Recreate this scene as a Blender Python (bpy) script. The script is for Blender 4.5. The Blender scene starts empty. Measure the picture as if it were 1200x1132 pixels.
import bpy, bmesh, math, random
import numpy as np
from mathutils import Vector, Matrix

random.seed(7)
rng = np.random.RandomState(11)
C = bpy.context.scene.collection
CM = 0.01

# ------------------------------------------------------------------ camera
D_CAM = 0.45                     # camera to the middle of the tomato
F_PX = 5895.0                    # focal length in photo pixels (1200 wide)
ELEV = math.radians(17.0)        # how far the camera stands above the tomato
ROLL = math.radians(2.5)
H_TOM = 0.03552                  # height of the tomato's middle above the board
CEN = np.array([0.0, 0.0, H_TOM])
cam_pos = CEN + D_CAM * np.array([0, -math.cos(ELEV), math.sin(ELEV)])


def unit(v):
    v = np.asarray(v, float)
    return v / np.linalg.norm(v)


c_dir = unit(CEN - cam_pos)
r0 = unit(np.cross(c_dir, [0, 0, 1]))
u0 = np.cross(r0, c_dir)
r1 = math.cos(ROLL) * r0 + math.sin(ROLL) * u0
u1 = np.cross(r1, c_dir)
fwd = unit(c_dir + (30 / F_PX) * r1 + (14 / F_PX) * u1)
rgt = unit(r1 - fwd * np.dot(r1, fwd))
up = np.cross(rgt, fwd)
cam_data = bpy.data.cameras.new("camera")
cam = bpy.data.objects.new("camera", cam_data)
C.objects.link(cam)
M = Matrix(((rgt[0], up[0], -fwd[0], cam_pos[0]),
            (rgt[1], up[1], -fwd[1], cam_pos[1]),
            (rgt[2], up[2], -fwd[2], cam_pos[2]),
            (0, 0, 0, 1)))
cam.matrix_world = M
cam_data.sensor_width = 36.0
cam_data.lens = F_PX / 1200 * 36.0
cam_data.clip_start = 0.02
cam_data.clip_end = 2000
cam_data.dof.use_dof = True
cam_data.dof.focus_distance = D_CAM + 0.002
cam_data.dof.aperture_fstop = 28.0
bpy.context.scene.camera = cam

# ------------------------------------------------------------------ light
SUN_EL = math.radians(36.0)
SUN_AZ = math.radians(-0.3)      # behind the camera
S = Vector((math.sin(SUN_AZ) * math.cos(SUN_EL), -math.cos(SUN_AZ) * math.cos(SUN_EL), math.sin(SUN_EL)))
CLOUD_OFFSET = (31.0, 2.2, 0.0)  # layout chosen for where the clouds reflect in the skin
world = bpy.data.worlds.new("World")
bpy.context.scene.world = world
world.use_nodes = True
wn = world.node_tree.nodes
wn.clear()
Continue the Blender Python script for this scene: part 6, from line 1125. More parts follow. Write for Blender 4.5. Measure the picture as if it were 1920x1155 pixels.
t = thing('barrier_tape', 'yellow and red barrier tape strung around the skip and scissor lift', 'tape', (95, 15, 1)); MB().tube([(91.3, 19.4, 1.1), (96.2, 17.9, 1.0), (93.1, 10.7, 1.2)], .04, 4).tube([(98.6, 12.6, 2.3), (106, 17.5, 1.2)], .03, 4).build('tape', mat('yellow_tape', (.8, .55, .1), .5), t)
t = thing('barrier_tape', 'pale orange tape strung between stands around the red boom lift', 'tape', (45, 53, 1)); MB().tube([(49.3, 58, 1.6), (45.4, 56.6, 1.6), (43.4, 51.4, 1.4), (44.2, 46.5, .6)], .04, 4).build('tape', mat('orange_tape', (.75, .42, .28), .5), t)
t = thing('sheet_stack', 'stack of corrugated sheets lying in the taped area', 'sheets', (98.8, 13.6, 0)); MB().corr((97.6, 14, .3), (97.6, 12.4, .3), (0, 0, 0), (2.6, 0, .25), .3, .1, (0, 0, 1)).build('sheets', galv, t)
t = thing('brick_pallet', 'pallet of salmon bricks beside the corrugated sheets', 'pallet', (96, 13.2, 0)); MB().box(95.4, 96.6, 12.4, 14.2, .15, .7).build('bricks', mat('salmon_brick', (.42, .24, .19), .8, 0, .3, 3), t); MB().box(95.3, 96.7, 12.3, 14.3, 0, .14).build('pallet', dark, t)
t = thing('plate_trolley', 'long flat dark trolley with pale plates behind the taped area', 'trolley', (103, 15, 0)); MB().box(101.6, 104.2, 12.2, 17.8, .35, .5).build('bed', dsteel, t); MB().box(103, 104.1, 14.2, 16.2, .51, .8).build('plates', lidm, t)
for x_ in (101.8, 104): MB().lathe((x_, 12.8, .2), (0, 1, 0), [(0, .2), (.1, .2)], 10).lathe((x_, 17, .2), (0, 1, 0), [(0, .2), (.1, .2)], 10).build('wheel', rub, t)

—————

* **Directive**: Every line above needs to be retyped exactly.

* **Output for this exercise**:
Recreate this scene as a Blender Python (bpy) script. The script is for Blender 4.5. The Blender scene starts empty. Measure the picture as if it were 1200x1132 pixels.
import bpy, bmesh, math, random
import numpy as np
from mathutils import Vector, Matrix

random.seed(7)
rng = np.random.RandomState(11)
C = bpy.context.scene.collection
CM = 0.01

# ------------------------------------------------------------------ camera
D_CAM = 0.45                     # camera to the middle of the tomato
F_PX = 5895.0                    # focal length in photo pixels (1200 wide)
ELEV = math.radians(17.0)        # how far the camera stands above the tomato
ROLL = math.radians(2.5)
H_TOM = 0.03552                  # height of the tomato's middle above the board
CEN = np.array([0.0, 0.0, H_TOM])
cam_pos = CEN + D_CAM * np.array([0, -math.cos(ELEV), math.sin(ELEV)])


def unit(v):
    v = np.asarray(v, float)
    return v / np.linalg.norm(v)


c_dir = unit(CEN - cam_pos)
r0 = unit(np.cross(c_dir, [0, 0, 1]))
u0 = np.cross(r0, c_dir)
r1 = math.cos(ROLL) * r0 + math.sin(ROLL) * u0
u1 = np.cross(r1, c_dir)
fwd = unit(c_dir + (30 / F_PX) * r1 + (14 / F_PX) * u1)
rgt = unit(r1 - fwd * np.dot(r1, fwd))
up = np.cross(rgt, fwd)
cam_data = bpy.data.cameras.new("camera")
cam = bpy.data.objects.new("camera", cam_data)
C.objects.link(cam)
M = Matrix(((rgt[0], up[0], -fwd[0], cam_pos[0]),
            (rgt[1], up[1], -fwd[1], cam_pos[1]),
            (rgt[2], up[2], -fwd[2], cam_pos[2]),
            (0, 0, 0, 1)))
cam.matrix_world = M
cam_data.sensor_width = 36.0
cam_data.lens = F_PX / 1200 * 36.0
cam_data.clip_start = 0.02
cam_data.clip_end = 2000
cam_data.dof.use_dof = True
cam_data.dof.focus_distance = D_CAM + 0.002
cam_data.dof.aperture_fstop = 28.0
bpy.context.scene.camera = cam

# ------------------------------------------------------------------ light
SUN_EL = math.radians(36.0)
SUN_AZ = math.radians(-0.3)      # behind the camera
S = Vector((math.sin(SUN_AZ) * math.cos(SUN_EL), -math.cos(SUN_AZ) * math.cos(SUN_EL), math.sin(SUN_EL)))
CLOUD_OFFSET = (31.0, 2.2, 0.0)  # layout chosen for where the clouds reflect in the skin
world = bpy.data.worlds.new("World")
bpy.context.scene.world = world
world.use_nodes = True
wn = world.node_tree.nodes
wn.clear()
Continue the Blender Python script for this scene: part 6, from line 1125. More parts follow. Write for Blender 4.5. Measure the picture as if it were 1920x1155 pixels.
t = thing('barrier_tape', 'yellow and red barrier tape strung around the skip and scissor lift', 'tape', (95, 15, 1)); MB().tube([(91.3, 19.4, 1.1), (96.2, 17.9, 1.0), (93.1, 10.7, 1.2)], .04, 4).tube([(98.6, 12.6, 2.3), (106, 17.5, 1.2)], .03, 4).build('tape', mat('yellow_tape', (.8, .55, .1), .5), t)
t = thing('barrier_tape', 'pale orange tape strung between stands around the red boom lift', 'tape', (45, 53, 1)); MB().tube([(49.3, 58, 1.6), (45.4, 56.6, 1.6), (43.4, 51.4, 1.4), (44.2, 46.5, .6)], .04, 4).build('tape', mat('orange_tape', (.75, .42, .28), .5), t)
t = thing('sheet_stack', 'stack of corrugated sheets lying in the taped area', 'sheets', (98.8, 13.6, 0)); MB().corr((97.6, 14, .3), (97.6, 12.4, .3), (0, 0, 0), (2.6, 0, .25), .3, .1, (0, 0, 1)).build('sheets', galv, t)
t = thing('brick_pallet', 'pallet of salmon bricks beside the corrugated sheets', 'pallet', (96, 13.2, 0)); MB().box(95.4, 96.6, 12.4, 14.2, .15, .7).build('bricks', mat('salmon_brick', (.42, .24, .19), .8, 0, .3, 3), t); MB().box(95.3, 96.7, 12.3, 14.3, 0, .14).build('pallet', dark, t)
t = thing('plate_trolley', 'long flat dark trolley with pale plates behind the taped area', 'trolley', (103, 15, 0)); MB().box(101.6, 104.2, 12.2, 17.8, .35, .5).build('bed', dsteel, t); MB().box(103, 104.1, 14.2, 16.2, .51, .8).build('plates', lidm, t)
for x_ in (101.8, 104): MB().lathe((x_, 12.8, .2), (0, 1, 0), [(0, .2), (.1, .2)], 10).lathe((x_, 17, .2), (0, 1, 0), [(0, .2), (.1, .2)], 10).build('wheel', rub, t)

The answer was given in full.